Trotz allem: was geschah und nicht mehr zu ändern ist, trotz aller Pläne und Ziele, die sich jetzt nicht mehr verwirklichen lassen; trotz aller Zweifel am Sinn des eigenen Lebens: ist und bleibt Gott bei uns.

Trotz allem, was ich als verwerfliche Anklage gegen mich selbst empfinde oder durch andere erfahre, weil „Satan“ ANKLÄGER (nicht Teufel) bedeutet – ist und bleibt Gott bei uns. 

Genau deswegen sagt Jesus: „Tritt hinter mich, du Satan!“ 

Der klagende, der „anklagende“ Petrus soll hinter dem hergehen, „der vieles erleiden muss und von den Ältesten, den Hohepriestern und Schriftgelehrten verworfen werden und getötet werden muss.“ …der von Menschen, aber nicht von Gott angeklagt wird. 

Petrus soll nicht von Gott erwarten, dass die Einheit von Gott und Mensch – also das Christ-Sein – ein Zuckerschlecken ist, sondern diese Einheit von Gott und Mensch den klagenden und angeklagten Menschen zu einem von bedingungslos Gott geliebten Menschen befreien will – trotz innerem und äußerem Kreuz. Denn der Mensch – also WIR – stehen mit Christus in allem und über allem Klagen und Anklagen, weil wir bedingungslos von Gott gewollt und geliebt sind.  Das ist das wahre Wesen von uns Menschen. 

Aber dieses Wesen ist unser Dasein in der Zeit „auf dem Weg…“. 

Wenn Jesus sagt:Ich bin der Weg und die Wahrheit und das Leben“, dann sagt er es zunächst für sich: „…wer sein Leben um des Evangeliums willen verliert, wird es retten.“ Er ging darin voran, denn er lebte in der Einheit von Vater und Sohn, im Bewusst-sein, dass Gott an Ihm Gefallen hat. Um das geht es Jesus. 
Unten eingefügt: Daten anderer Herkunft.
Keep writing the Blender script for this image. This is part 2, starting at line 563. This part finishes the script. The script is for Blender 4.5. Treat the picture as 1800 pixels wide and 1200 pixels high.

Und er sagt es zu uns: „wer aber sein Leben um meinetwillen und um des Evangeliums willen verliert, wird es retten.“ 

Glauben ist mehr als nur zu bekennen: „Du bist der Christus!“ Glauben ist Glauben an Gottes „ICH BIN BEI EUCH-rettet“ durch das Kreuz hindurch. Nein – das ist nicht leicht – aber rettet unsere Wahrheit. Aber selbst, wenn wir unsere Wahrheit verleugnen wie Petrus Jesus verleugnet, so kommt der österliche Christus auf uns zu und spricht: „Friede sei mit Euch!“ 

Das erfahren wir aber nur „auf dem Weg unseres ganzen Lebens mit IHM“. Das ist ein lebenslanger Weg, ein lebenslanges Mit-IHM-Gehen – ein Prozess! Es ist der Weg der wahren Bewusstwerdung, wer WIR durch IHN sind. Dazu ist uns alle Zeit unseres Lebens gegeben. Christsein ist ein Prozess, eine Entwicklung – so wie alles Leben nicht „fertig“ ist, sondern Entwicklung…, Evolution. Christsein ist die sich in uns entwickelnde Bewusstwerdung des ewigen Geliebtseins „trotz“ allem. Eine Entwicklung, die nicht einmal in der Ewigkeit zum Stillstand kommt. Nicht „ewige Ruhe, sondern „ewiges Geliebtsein“ erwartet uns – was jetzt schon begonnen hat. Denn in Gott gibt es keine Anklage gegen uns, sondern nur Liebe zu uns.